Prompt | Please repeat only the stretch of records running from the first line through the line that contains "COL = SC.collection".

* BEGIN *

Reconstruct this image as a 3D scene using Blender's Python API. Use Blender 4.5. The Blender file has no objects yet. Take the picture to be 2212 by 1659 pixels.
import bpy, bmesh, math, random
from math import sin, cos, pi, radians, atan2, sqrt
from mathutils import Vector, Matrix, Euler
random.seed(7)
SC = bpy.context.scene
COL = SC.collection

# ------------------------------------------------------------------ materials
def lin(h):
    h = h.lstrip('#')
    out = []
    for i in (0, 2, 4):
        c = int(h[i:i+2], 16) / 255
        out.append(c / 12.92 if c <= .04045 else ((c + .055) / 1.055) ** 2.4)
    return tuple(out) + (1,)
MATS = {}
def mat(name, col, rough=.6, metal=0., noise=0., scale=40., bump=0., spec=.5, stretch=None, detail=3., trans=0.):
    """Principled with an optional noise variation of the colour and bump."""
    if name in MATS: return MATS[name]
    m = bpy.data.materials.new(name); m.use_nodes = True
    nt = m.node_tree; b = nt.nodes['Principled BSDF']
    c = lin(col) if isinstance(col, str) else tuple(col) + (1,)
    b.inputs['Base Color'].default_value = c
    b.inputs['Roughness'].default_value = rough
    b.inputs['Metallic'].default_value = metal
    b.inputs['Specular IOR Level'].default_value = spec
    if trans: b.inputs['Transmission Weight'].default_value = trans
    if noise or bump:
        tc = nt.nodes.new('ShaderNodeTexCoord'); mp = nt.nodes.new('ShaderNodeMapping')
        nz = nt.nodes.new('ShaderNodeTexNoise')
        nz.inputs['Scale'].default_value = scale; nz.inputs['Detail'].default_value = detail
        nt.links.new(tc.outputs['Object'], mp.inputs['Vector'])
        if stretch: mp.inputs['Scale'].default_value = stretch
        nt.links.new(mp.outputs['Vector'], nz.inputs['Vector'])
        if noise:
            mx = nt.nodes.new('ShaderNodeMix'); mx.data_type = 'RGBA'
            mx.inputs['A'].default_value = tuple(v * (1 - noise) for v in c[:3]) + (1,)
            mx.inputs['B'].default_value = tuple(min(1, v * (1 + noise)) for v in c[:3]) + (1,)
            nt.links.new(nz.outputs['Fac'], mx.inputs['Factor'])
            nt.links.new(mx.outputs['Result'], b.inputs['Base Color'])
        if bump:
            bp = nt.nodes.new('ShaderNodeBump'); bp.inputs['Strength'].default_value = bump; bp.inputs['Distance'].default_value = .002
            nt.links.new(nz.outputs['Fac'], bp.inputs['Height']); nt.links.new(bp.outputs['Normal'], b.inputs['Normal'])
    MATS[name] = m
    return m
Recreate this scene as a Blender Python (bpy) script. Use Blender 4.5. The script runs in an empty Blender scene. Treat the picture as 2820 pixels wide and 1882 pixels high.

* END *

Output |
Reconstruct this image as a 3D scene using Blender's Python API. Use Blender 4.5. The Blender file has no objects yet. Take the picture to be 2212 by 1659 pixels.
import bpy, bmesh, math, random
from math import sin, cos, pi, radians, atan2, sqrt
from mathutils import Vector, Matrix, Euler
random.seed(7)
SC = bpy.context.scene
COL = SC.collection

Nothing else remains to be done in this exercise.